One of my ag mech students texted me a picture the other night and asked if I'd help him build a golf ball retrieval disc to fetch golf balls out of lakes.  I've known this kid since he was born.  His dad is my teaching partner and one of my best friends.  

We drew it up on the cnc machine and cut out a few discs to get the design and spacing figured out.  After determining the spacing, we set up to cut standardized parts and built a frame.  The first afternoon they pulled it, they got over 400 balls.  This morning they got north of 800.  He now wants to make a smaller one that is not so heavy when loaded with muck off of the bottom.  I suggested he take a junker boat, add a small outboard, davit and a winch and go bigger or pull more.  

 

Caveman

newoodguy78

Good to see some young guys coming up with ideas. I agree with you , go big or go home  :D

Walnut Beast

Good job! Seen a show where a guy was retrieving balls like that and reselling and making good money 💰 

caveman

He's cleaning them, sorting them and selling them.  Some of these are expensive balls.  The cool thing is that this is like catching fish from a barrel that is constantly being restocked.  

I gave him an idea on a how I would make a ball washer, but we'll see if he pursues that.
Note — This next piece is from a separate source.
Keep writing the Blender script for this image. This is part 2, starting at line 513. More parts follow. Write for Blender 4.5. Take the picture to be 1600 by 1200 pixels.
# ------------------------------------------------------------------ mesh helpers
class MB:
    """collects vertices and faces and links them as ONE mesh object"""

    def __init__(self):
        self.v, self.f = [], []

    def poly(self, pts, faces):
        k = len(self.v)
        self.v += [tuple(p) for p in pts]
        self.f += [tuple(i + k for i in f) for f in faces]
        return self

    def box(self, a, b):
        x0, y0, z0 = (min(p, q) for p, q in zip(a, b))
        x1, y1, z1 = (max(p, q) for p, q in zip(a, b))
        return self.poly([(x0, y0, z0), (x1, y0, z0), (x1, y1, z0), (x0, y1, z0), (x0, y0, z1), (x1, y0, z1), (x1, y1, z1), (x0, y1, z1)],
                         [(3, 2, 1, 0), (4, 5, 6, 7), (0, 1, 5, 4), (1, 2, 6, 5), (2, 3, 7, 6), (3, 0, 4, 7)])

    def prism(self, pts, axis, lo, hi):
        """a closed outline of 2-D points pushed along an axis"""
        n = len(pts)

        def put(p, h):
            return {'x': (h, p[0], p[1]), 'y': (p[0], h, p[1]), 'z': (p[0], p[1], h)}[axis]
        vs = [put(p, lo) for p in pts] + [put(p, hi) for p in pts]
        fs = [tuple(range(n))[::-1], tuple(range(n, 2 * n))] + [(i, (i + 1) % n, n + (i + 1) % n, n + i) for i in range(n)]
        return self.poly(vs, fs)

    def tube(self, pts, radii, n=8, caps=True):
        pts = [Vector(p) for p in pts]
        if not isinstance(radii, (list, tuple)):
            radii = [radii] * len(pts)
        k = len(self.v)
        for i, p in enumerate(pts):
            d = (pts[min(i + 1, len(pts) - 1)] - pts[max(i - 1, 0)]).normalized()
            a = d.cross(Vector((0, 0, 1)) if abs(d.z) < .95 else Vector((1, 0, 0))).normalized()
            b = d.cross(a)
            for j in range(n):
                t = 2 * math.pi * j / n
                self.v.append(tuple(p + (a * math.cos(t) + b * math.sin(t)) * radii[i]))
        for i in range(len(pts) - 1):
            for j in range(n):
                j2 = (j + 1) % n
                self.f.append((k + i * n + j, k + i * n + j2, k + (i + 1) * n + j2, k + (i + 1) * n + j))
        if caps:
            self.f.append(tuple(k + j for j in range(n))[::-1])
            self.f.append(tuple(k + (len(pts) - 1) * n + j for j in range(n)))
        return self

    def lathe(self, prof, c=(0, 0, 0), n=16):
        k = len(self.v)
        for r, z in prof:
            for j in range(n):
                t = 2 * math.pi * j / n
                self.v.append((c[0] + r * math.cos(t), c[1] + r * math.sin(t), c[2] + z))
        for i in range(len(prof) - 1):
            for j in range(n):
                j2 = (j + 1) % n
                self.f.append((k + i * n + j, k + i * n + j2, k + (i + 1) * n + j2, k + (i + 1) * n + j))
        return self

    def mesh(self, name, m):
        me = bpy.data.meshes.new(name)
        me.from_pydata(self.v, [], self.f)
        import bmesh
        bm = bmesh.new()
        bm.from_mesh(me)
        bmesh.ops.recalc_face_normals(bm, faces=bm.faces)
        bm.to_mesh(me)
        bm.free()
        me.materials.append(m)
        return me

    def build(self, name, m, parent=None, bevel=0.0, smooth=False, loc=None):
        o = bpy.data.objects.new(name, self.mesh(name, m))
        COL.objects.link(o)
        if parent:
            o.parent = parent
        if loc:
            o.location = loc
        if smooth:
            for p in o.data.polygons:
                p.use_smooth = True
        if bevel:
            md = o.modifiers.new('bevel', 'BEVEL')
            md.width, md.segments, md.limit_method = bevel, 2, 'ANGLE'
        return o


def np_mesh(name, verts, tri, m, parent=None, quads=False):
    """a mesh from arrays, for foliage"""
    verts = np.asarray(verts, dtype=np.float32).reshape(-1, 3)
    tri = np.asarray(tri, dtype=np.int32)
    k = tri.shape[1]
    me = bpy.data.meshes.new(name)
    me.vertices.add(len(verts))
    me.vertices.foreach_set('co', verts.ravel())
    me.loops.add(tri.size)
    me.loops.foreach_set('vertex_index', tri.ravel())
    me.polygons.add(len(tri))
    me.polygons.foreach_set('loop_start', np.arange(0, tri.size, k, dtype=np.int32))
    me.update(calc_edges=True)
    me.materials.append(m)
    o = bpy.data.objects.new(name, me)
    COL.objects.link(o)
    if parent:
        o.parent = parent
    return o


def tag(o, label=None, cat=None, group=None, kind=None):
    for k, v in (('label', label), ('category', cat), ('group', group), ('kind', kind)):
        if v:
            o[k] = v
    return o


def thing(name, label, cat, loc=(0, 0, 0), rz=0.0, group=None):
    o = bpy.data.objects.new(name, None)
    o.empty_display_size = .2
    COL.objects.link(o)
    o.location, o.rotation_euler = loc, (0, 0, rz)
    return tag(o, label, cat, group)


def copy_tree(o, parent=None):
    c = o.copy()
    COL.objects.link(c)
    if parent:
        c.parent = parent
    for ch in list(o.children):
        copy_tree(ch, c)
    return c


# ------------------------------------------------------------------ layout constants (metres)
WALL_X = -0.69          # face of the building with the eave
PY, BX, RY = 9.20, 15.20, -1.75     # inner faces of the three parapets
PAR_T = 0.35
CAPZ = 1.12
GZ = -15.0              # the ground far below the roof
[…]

The first day they went, his dad took a bucket to put balls in.  He assumed that would be a good haul.  Within an hour, they had filled the bucket and the livewell on the boat.


 
Caveman

Walnut Beast

How about a old washer with a few towels in there and the balls

Peter Drouin

A&P saw Mill LLC.
45' of Wood Mizer, cutting since 1987.
License NH softwood grader.

caveman

Quote from: Walnut Beast on January 21, 2023, 10:18:06 PMHow about a old washer with a few towels in there and the balls

Funny you should say that.  I suggested buying a washing machine off of CL.  They can be had for $35-$75 locally (I checked).  I told them that I would try zip tying a few brushes to the agitator and a few more to the tub and putting the balls in small laundry bags.  Both the dad and the boy thought that that would not work very well.  They can keep hand scrubbing their balls.  I do not see any reason why it would not work well with brushes or towels.
Caveman

whatwas

i was maintenance guy at a old time summer resort here with a 9 hole course and driving range.
I made up a ball washer out of a old ringer style washing machine by drilling the agitator putting in a couple pieces of re-bar in and lining the inside of the drum with fake green grass carpet.
you could wash a couple 5 gal pales of balls at a time but the noise was wild!
life is good

realzed

A golf course nearby had a guy pulling balls from the many ponds on it - and I mean pulling.. He looked like Popeye after years of pulling that contraption by rope through those ponds! 
He obviously needed permission to do this - and I heard he also had to pay a sort of retrieval fee back to the course owner for the rights to do it.. but it must have been profitable enough because he worked at all 5 of the courses owned by the same guy, doing it.. 

kelLOGg

I scavenged for golf balls by hand as a kid in a creek that traversed a golf course in Charlotte. Once one plopped nearby and I grabbed it quickly and stuffed it in my pants. Later the golfers appeared an asked if I had seen a ball land and I said, "no sir". Just then it fell out of my pants and plopped back in the water. "Oh, here it is" I said trying to save face and threw it up to them. 
Cook's MP-32, 20HP, 20' (modified w/ power feed, up/down, loader/turner)
DH kiln, CatClaw setter and sharpener, tandem trailer, log arch, tractor, thumb tacks

Crusarius

Had a guy I know give me a trailer jack and ask if I could turn it into something to lift the snowmobiles a little easier.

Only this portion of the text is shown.